Another extended sucking of the advertisers' wallets brought us back to Elliott, who actually had something interesting to impart - the fact that he has 90% hearing loss in his right ear. Elliott has had more than his share of health issues growing up, including diabetes, for which he wears an insulin pump. Nice guy, and a nice inspiration to anyone facing health related adversity. Laid back in jeans and an untucked black shirt, and singing Heaven, Elliott quickly went from being "the best male vocalist ever" to "what the hell was Simon thinking when he said that?" He started smooth, but did anyone else think he sounded really feminine? The vocal was plain, blah, and he just looked like he wanted to get it over with. Randy, however, honored him with the night's only "We got a hot one tonight" and Paula said he was phenomenal. I TiVo'd back and relistened at this point and - NO, he was not. At least Simon chimed in with some reality, that it was a "cop out" and that there was " a disconnect" between him and the song.

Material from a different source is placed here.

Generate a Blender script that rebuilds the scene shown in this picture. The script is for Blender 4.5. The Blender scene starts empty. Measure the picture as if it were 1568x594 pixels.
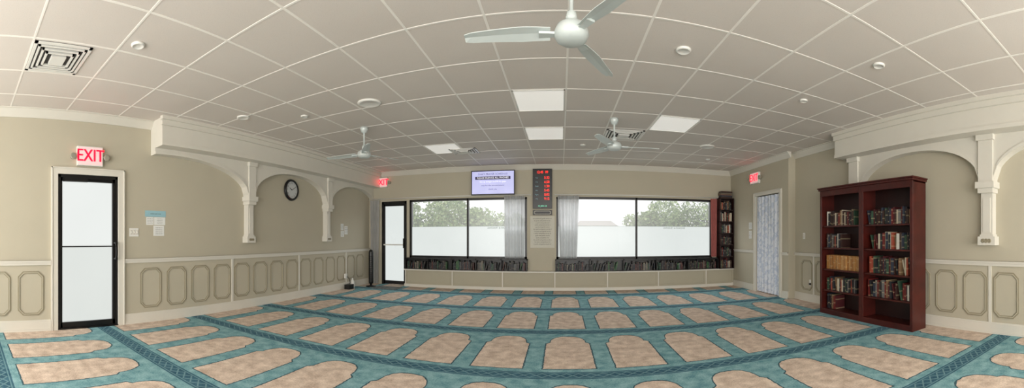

One more break and everyone's favorite Beanie Baby was ready to sing. Ace's big confession was that when he moved to Hollywood, he had to work all sorts of odd jobs to get by. Whoa. I bet nobody's ever had to do that before. Snore. But then what do you expect from a guy who spends his Christmas caroling to children? He's just NICE. And maybe teetering on the edge of boring. Dressed down in double t-shirts and jeans to sing Butterflies by Michael Jackson, I know, I know, I know there are many people out there who adored his beanie, but all I could think was that he looked like a giant suppository. His performance was controlled in the beginning and the falsetto was even great - to a point. Then it went on for so long that I heard the neighbor's cat screeching back in reply. Randy thought it was hot, Paula just thinks he is hot (anyone notice how when she critiques Kevin and Fred Savage, she puts her arms in front of her chest, but when it's Ace, she full-on arches her back and spreads her arms wide?), and Simon called him on the screechy middle portion, but gave him the back handed compliment, "I think you made that work." Code for: You could sing Eidelweiss while wearing lederhosen and America could care less - they are blinded by your hotness.
That wraps up tonight's tell-all - no stunning revelations to be found, but one thing is certain, the guys are far more consistent as a group than the ladies. They all seem to have found their comfort zones (maybe it's all the tshirts that help with that) and I find it hard to predict who will go home tomorrow night. Best guesses? Rap master Egghead Diddy and Funky Country Bucky (and Rocky - they're a twofer deal).
You'll have to excuse me now. I promised my nine year old I would phone in at least 100 votes for Fred Savage (yes, tomorrow night, when he stays, blame it on this middle aged lady...)
You are SO funny! You got it going on, dawg.
I think you may be right about Egghead being an America Gets Punk'd setup.
Though you're wrong about Fred Savage. That's Peter Brady, damnit, not Fred Savage!